> [Written problem]:
For each line of the data below that holds "parts", copy the line.

======== Record list

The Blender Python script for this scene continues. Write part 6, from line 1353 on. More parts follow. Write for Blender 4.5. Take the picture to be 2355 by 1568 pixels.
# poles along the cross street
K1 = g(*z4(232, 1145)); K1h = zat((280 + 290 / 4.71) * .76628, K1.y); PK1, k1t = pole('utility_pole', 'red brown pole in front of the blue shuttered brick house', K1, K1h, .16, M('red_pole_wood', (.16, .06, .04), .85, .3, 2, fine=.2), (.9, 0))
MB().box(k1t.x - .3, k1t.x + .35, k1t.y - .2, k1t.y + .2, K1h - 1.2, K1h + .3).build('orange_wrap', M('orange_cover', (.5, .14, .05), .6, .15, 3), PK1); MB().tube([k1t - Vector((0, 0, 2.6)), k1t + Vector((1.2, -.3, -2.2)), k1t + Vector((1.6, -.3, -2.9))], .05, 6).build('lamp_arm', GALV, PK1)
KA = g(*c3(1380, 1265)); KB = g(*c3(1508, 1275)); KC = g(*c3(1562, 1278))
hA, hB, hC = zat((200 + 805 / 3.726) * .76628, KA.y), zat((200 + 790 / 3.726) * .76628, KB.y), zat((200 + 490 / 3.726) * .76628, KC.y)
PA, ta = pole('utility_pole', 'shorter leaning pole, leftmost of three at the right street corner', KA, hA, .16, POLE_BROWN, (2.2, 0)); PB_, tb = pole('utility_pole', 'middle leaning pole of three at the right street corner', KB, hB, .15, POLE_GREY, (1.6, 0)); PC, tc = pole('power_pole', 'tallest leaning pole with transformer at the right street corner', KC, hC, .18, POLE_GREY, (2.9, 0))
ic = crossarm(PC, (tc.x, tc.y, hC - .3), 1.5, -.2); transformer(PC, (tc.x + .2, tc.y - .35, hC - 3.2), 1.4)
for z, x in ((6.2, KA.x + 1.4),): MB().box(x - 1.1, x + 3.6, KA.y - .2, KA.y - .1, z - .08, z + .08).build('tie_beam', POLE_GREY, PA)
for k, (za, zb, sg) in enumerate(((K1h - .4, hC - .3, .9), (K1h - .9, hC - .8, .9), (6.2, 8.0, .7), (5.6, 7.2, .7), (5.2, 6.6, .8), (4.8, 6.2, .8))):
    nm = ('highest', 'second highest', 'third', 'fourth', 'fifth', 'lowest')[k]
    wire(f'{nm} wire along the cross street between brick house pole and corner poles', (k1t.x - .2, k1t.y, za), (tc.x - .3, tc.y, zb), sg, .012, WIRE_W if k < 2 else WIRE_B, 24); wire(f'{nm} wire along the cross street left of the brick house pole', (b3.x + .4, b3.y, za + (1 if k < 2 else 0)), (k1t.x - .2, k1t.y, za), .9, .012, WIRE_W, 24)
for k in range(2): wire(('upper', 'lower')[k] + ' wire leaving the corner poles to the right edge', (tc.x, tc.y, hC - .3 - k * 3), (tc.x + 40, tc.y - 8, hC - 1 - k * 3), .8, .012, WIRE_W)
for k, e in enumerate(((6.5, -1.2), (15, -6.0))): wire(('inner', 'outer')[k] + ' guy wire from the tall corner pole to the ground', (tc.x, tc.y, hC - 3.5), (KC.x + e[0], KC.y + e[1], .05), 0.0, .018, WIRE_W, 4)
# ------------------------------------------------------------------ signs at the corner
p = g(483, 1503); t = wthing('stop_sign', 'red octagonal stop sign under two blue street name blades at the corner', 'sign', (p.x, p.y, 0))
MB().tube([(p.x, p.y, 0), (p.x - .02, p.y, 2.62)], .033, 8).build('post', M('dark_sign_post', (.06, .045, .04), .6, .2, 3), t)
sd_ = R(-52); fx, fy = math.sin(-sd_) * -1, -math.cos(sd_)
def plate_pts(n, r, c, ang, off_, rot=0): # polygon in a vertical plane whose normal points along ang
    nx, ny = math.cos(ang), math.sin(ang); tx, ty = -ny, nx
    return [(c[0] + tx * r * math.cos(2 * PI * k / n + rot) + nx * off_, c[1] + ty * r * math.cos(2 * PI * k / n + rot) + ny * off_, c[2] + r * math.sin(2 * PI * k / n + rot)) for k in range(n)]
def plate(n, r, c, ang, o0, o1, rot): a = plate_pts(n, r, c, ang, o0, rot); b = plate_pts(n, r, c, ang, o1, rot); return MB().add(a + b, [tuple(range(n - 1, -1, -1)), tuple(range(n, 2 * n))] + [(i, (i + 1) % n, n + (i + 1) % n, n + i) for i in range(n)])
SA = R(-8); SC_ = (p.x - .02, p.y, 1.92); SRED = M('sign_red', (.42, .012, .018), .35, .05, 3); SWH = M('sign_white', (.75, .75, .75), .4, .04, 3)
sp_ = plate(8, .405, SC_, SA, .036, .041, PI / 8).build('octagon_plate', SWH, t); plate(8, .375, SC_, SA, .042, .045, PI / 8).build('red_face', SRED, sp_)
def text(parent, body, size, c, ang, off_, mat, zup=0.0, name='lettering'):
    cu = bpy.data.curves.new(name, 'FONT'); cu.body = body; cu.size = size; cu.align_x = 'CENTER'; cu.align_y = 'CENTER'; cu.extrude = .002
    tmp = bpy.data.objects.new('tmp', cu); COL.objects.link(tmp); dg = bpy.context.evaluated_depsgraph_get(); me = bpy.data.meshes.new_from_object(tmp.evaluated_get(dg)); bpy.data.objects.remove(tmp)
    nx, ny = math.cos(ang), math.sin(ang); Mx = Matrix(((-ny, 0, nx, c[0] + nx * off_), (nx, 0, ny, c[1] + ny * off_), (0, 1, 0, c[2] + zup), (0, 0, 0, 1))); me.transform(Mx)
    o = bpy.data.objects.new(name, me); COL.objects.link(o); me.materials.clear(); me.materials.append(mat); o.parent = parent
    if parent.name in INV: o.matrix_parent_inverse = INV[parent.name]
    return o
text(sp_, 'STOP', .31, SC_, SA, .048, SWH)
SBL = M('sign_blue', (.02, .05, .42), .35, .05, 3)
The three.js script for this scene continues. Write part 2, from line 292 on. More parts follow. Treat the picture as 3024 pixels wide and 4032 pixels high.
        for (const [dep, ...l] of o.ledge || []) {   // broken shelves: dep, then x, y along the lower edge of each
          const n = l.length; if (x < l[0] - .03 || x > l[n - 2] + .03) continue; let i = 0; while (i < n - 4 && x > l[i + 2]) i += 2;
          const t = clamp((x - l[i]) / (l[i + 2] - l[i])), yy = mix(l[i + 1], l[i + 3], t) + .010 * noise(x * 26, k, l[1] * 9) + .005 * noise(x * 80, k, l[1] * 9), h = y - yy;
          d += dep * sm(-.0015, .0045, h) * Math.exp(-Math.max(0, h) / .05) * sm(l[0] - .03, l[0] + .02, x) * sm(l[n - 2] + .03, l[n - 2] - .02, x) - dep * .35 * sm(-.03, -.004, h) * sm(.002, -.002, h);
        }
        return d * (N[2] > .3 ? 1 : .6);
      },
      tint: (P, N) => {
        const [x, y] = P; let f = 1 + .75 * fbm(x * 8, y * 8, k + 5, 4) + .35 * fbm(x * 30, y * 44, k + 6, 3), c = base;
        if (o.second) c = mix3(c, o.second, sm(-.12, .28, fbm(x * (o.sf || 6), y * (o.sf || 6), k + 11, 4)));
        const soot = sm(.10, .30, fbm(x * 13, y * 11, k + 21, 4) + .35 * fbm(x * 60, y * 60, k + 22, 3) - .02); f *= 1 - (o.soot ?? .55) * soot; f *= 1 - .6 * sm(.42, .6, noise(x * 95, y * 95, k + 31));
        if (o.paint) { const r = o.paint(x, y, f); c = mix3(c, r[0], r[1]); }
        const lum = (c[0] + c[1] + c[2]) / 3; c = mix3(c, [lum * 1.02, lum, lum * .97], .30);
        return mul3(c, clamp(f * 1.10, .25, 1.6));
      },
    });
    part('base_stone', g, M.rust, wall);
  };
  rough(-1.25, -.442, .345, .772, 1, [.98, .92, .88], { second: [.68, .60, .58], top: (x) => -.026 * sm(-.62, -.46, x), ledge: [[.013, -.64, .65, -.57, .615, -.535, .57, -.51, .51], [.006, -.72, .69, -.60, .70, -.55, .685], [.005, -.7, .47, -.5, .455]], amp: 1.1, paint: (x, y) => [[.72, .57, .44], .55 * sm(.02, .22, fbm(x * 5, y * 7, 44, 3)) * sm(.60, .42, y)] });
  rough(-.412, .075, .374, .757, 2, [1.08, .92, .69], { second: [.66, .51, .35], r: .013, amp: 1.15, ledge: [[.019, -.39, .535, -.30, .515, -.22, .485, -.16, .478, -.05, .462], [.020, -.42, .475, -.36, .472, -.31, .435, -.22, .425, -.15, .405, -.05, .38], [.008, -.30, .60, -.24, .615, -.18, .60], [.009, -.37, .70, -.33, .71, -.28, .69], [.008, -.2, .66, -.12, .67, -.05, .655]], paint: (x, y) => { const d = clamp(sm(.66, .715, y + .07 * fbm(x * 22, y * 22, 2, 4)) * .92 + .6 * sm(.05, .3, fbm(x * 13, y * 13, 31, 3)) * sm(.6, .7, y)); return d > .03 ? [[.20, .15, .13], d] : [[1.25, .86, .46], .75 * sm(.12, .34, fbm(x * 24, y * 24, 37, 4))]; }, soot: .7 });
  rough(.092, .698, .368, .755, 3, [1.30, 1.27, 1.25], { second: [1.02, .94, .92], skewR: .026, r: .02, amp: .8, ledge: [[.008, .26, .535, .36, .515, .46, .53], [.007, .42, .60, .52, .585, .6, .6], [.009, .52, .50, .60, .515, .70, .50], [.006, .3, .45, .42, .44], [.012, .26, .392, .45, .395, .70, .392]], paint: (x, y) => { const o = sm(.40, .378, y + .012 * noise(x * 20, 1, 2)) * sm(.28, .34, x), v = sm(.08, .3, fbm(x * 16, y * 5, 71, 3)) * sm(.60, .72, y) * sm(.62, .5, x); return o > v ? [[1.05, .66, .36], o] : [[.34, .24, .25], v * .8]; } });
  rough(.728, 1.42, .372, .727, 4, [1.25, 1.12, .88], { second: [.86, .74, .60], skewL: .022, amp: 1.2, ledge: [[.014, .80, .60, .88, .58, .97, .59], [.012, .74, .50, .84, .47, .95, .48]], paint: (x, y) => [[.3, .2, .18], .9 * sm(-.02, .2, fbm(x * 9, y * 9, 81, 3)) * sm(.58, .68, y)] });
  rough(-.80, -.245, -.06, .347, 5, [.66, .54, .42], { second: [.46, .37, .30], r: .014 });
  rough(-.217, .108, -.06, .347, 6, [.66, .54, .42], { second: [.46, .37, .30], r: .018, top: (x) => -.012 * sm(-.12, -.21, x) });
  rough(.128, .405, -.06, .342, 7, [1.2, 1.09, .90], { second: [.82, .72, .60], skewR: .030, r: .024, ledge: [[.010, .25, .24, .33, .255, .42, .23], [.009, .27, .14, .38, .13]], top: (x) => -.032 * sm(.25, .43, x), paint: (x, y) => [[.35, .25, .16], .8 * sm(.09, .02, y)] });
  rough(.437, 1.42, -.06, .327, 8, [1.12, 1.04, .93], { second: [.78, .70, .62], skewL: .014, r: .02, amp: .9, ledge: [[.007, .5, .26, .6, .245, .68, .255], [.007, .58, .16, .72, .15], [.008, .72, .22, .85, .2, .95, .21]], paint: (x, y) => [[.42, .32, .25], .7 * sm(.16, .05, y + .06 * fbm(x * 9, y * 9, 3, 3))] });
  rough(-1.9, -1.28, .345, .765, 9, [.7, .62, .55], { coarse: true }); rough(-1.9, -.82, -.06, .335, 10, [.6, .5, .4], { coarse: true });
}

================

> [Written answer]:
The Blender Python script for this scene continues. Write part 6, from line 1353 on. More parts follow. Write for Blender 4.5. Take the picture to be 2355 by 1568 pixels.
The three.js script for this scene continues. Write part 2, from line 292 on. More parts follow. Treat the picture as 3024 pixels wide and 4032 pixels high.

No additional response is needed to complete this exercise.